Toroidal vortices and the conglomeration of dust into rings in protoplanetary discs

TL;DR

This paper introduces a hydrodynamical instability driven by dust settling in protoplanetary discs, leading to the formation of observable dust rings and potentially impacting planet formation processes.

Contribution

It identifies a novel baroclinic instability caused by dust-to-gas ratio variations, explaining ring formation without requiring protoplanets.

Findings

Dust rings can form due to the instability, matching observations.

The instability influences dust concentration and migration.
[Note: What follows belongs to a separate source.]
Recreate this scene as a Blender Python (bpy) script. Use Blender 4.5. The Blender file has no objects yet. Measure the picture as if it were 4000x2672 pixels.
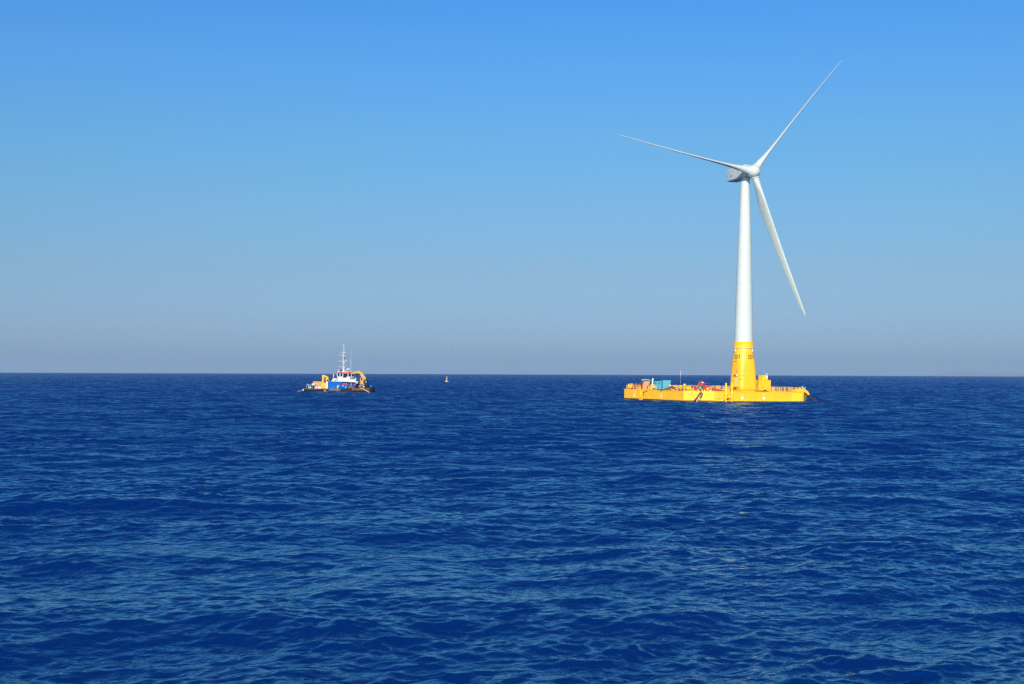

It may affect angular momentum transport in discs.

Abstract

We identify a new hydrodynamical instability in protoplanetary discs that may arise due to variations in the dust-to-gas ratio and may lead to concentration of dust grains within a disc. The instability can arise due to dust settling, which produces a vertical compositional entropy gradient. The entropy gradient drives a baroclinic instability that is capable of creating toroidal gas vortices that gather dust into rings. Such dust rings are potentially observable via continuum emission of the dust or scattered light. Indeed, this instability may offer an explanation for the rings recently observed in the discs around the young stars HL Tau and TW Hya that does not rely on clearing by protoplanets. The instability may also have wider ramifications, potentially aiding dust agglomeration, altering the radial migration of larger planetesimals, and modifying angular momentum transport within a disc.